(ondarock.it)
Raccontare i Public Enemy significa dover andare oltre i fatti risaputi, ricostruendo non solo la storia della formazione, compresi i progetti solisti e collaterali, ma anche l’evoluzione dell’hip-hop nel corso dei decenni. Di Quarto approfondisce il contesto sociale dal quale provengono i membri della band, esplora la preistoria della formazione, riassume la storia della Def Jam, racconta delle reazioni di giornalisti e pubblico alla Security Of The First World (il discusso corpo di sicurezza dei PE), allarga al radicalismo nero e alle sue contraddizioni, esplora la difficoltà di Chuck D e soci di gestire le esternazioni antisemite di Professor Griff, racconta del legame con il regista Spike Lee, riassume gli eventi che portarono alla rivolta di Los Angeles. È di particolare interesse il capitolo dedicato alla relazione tra i Public Enemy e l’Italia, intitolato “The Italian Job”.
(lacasadelrap.com)
Revolution! La vera storia dei Public Enemy si può definire come un concentrato di rabbia, di gioia, di divertimento, di coraggio e di malinconia. Il giornalista ripercorre la nascita dei Public Enemy, smonta il campo dallo stereotipo del rapper poco istruito che esce dal ghetto. Molti membri dei Public Enemy, nati sul finire degli anni Ottanta, avevano ricevuto “un’istruzione di livello universitario”. Con i Public Enemy l’intrattenimento diventa “arma artistica”.

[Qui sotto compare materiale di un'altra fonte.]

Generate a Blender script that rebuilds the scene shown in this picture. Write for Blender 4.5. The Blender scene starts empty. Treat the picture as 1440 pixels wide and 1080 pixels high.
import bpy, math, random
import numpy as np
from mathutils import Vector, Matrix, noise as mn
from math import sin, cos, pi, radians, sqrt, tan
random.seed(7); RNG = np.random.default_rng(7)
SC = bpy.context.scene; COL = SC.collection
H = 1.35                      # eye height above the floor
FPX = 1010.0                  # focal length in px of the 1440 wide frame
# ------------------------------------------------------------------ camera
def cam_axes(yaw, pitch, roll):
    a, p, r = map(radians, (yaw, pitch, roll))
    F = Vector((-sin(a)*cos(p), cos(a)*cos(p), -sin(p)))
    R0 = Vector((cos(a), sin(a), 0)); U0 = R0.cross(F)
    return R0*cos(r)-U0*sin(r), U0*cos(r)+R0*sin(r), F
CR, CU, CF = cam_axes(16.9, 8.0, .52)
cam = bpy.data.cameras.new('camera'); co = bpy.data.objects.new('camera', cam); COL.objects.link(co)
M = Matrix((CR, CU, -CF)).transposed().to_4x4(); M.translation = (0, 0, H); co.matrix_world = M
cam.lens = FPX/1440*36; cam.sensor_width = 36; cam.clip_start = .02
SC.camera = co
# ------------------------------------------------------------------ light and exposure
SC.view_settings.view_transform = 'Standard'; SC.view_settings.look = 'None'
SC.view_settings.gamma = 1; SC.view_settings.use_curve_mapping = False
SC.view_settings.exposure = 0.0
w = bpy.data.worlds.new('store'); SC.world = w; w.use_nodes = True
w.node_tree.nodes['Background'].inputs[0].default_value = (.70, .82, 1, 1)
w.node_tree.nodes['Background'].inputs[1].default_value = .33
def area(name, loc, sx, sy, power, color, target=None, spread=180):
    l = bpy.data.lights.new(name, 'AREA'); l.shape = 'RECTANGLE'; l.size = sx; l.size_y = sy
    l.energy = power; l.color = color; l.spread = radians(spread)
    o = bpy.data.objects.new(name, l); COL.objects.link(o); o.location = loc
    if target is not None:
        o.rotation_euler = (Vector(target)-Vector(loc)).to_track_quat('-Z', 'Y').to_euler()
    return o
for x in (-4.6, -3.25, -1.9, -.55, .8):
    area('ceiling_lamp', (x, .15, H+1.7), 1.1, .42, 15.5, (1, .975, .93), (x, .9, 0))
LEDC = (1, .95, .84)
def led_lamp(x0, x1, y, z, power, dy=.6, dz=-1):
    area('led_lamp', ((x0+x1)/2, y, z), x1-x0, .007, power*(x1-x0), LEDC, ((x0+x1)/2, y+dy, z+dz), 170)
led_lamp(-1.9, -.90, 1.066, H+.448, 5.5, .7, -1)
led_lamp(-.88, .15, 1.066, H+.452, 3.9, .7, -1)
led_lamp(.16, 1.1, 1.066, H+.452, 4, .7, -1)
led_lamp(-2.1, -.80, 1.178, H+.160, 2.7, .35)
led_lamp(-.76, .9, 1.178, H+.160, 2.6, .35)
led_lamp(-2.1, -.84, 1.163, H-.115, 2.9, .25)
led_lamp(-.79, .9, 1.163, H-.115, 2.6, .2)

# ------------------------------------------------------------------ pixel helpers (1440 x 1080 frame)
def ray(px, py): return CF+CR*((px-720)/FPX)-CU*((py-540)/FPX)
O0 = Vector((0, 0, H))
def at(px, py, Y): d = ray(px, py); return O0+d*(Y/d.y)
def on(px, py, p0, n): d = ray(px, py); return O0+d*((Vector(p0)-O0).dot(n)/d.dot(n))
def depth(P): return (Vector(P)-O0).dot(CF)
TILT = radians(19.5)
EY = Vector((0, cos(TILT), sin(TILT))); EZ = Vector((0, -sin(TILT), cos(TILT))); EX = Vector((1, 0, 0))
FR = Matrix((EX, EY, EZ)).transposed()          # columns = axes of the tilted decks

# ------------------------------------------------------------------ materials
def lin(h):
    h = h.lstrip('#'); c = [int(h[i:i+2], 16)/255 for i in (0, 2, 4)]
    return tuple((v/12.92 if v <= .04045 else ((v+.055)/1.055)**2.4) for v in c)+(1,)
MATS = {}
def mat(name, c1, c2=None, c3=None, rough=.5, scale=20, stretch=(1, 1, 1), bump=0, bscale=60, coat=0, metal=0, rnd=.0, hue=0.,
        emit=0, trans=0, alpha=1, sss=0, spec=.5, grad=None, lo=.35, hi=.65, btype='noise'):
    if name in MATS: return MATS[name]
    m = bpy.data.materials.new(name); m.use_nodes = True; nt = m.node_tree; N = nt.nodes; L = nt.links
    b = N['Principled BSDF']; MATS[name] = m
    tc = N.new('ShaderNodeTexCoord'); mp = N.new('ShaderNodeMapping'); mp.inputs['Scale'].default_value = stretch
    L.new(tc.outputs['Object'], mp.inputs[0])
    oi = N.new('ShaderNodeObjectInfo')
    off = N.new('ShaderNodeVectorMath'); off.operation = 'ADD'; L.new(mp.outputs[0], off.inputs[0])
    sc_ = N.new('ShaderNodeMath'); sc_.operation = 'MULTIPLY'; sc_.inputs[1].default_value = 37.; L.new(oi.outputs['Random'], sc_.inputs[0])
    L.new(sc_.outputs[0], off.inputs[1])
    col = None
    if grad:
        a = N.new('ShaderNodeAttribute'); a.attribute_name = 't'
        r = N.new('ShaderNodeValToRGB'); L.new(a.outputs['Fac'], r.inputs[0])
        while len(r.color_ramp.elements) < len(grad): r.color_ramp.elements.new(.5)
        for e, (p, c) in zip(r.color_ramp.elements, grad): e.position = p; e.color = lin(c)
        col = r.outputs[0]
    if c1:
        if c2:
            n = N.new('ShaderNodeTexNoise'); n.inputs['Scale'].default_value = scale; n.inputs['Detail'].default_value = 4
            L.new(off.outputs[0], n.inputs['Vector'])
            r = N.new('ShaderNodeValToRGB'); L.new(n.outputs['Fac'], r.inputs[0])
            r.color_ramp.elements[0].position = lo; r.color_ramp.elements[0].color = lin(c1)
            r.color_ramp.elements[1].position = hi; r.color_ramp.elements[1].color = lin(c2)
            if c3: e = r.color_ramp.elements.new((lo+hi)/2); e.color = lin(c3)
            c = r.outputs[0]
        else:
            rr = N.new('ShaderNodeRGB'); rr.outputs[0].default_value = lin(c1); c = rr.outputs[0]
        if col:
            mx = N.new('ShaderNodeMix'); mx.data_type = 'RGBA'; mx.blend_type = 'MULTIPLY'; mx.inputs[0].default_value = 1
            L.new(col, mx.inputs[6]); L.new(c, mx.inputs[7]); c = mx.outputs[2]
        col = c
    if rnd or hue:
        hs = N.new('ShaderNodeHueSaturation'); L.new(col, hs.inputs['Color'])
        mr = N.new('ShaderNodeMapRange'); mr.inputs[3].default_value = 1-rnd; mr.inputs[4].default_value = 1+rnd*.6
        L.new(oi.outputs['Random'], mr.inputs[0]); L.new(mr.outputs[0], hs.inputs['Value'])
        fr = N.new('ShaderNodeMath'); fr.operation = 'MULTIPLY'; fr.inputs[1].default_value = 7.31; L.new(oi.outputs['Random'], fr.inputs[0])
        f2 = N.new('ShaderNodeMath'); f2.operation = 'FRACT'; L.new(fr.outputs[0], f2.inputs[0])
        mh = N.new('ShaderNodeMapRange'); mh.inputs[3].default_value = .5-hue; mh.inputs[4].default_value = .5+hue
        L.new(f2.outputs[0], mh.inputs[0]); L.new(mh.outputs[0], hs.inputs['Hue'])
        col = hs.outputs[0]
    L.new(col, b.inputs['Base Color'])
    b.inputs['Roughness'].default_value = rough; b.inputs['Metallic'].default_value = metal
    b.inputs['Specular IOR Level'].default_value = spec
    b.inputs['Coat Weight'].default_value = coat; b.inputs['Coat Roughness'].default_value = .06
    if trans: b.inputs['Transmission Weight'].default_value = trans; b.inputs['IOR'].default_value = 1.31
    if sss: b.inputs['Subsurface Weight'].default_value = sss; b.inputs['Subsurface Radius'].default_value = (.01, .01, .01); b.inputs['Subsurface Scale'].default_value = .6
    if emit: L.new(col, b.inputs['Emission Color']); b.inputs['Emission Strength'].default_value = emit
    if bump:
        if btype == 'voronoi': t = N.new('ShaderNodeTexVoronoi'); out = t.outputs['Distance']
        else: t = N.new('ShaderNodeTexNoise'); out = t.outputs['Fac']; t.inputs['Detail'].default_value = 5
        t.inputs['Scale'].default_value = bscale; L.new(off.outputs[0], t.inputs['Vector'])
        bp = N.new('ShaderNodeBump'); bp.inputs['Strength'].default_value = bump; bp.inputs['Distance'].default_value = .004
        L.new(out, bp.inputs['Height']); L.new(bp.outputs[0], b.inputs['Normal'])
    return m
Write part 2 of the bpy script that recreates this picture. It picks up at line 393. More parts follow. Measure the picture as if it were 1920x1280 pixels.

Tutto dalle rime all’estetica nei Public Enemy era radicale, ribelle e militante. Il loro nome nasceva dalla consapevolezza che i giovani maschi afro-americani erano il nemico pubblico numero uno per la società americana.
Un posto di rilievo nel libro di Andrea Di Quarto spetta alle radici sociali, culturali e politiche a cui i Public Enemy si sono ispirati nei loro anni di carriera. Nel capitolo sette il giornalista tratteggia il contesto quotidiano in cui le persone afro-americane e non bianche vivevano negli anni 80 negli Stati Uniti d’America. Il libro è arricchito da tante foto d’epoca, si dilata con un’ampia bibliografia finale, immancabile la sezione discografica.
(controradio.it)
Il lavoro dello storico dell’hip hop Andrea di Quarto approfondisce questa crew davvero fuori dal comune. Il loro album It Takes a Nation of Millions to Hold Us Back rientra nella lista commissionata dalla rivista Rolling Stone dei migliori 500 album di tutti i tempi. Di Quarto approfondisce le influenze (per esempio sul gangsta rap della West Coast), le collaborazioni e la ricezione italiana del fenomeno Public Enemy già dal primo tour. La band non fu immune da scivoloni mediatici, note le polemiche scatenate dalle dichiarazioni omofobe, misogine e tranchant del “Ministro della comunicazione” del gruppo, Professor Griff che intorno al 1989 venne rimosso dal suo ruolo. Tra litigi, abbandoni, album solisti, ritorni e tour globali si arriva fino ai giorni nostri.